1. Key Financial Results and Metrics:

  • Revenue: $3.415 billion, up 4% sequentially and 11% year-over-year.
  • Non-GAAP Diluted EPS: $9.40; GAAP Diluted EPS: $9.12.
  • Gross Margin: 62.2%, slightly above guidance.
  • Operating Margin: 42.6%.
  • Free Cash Flow: $622 million for the quarter; $4 billion over the past 12 months, yielding a 31% free cash flow margin.
  • Service Business Revenue: $775 million, up 16% year-over-year but down 1% sequentially.
  • Capital Returned: $875 million, including $626 million in share repurchases and $249 million in dividends.

2. Strategic Updates and Business Highlights:

  • KLA achieved the #1 position in process control for advanced wafer-level packaging.
  • Anticipated growth in semiconductor process control revenue for advanced packaging from $635 million in 2025 to approximately $1 billion in 2026.
  • KLA's service business is increasingly important, providing predictable cash flow and supporting capital return strategies.
  • The company held an Investor Day, introducing new long-term revenue growth targets and a revised financial model for 2030.
  • Increased capital allocation target to over 90% of free cash flow and announced a $7 billion share repurchase authorization.

3. Forward Guidance and Outlook:

  • For Q4 2026, KLA expects revenue of $3.575 billion, plus or minus $200 million.
  • Anticipates high teen revenue growth year-over-year for 2026, with semiconductor process control systems business projected to grow over 20%.
  • Long-term revenue CAGR target revised to 13%-17% through 2030, with services expected to grow at 13%-15%.
  • The wafer equipment market is expected to exceed $140 billion in 2026, with strong demand visibility into 2027.

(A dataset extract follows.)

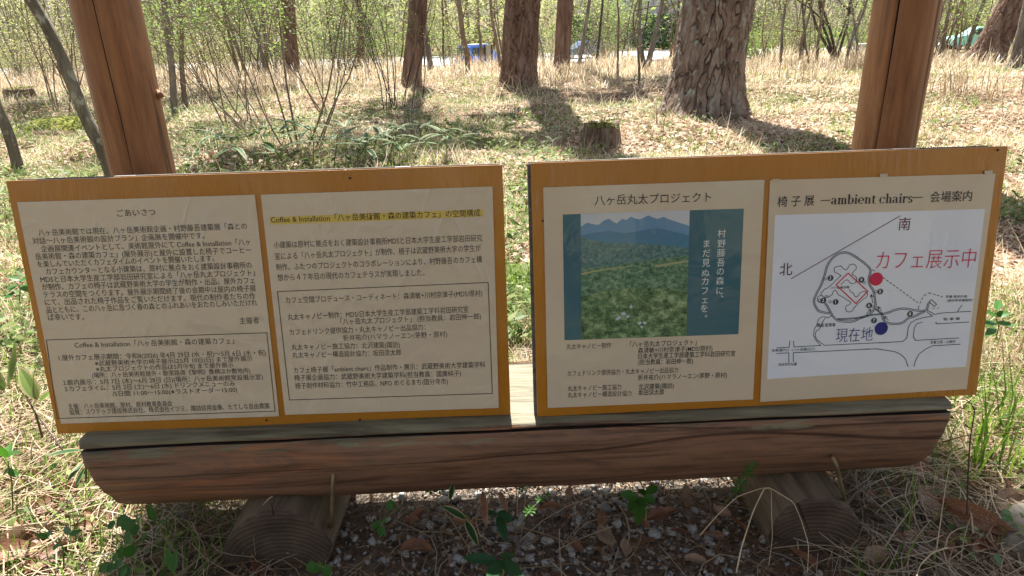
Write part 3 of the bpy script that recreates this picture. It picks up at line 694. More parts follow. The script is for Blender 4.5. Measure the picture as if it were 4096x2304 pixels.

4. Bad News, Challenges, or Points of Concern:

  • Gross margins are expected to face headwinds due to elevated DRAM pricing and tariffs, with a projected 100 basis point impact on margins.
  • Operating expenses are rising, with expectations of approximately $665 million in Q4.
  • The memory pricing environment remains challenging, and KLA's guidance reflects ongoing pressures from product mix and elevated costs.
  • Concerns about the sustainability of memory pricing and potential impacts on gross margins persist.

5. Notable Q&A Insights:

  • KLA's visibility into 2027 is strong, driven by broad-based demand across segments, particularly in leading-edge foundry logic and memory.
  • The company is experiencing heightened urgency from customers to secure capacity, indicating robust demand.
  • Discussions around the impact of new regulations in China were deemed immaterial to KLA's guidance.
  • KLA's pricing strategy is based on value and cost of ownership improvements rather than scarcity, which may limit margin flexibility.
  • Advanced packaging revenue growth has been revised upward due to increased customer demand and shorter lead times, reflecting a significant market opportunity.

Overall, KLA reported strong financial performance with positive growth outlooks, although challenges related to gross margins and pricing pressures in the memory sector were acknowledged. The company remains well-positioned to capitalize on industry trends, particularly in advanced packaging and process control.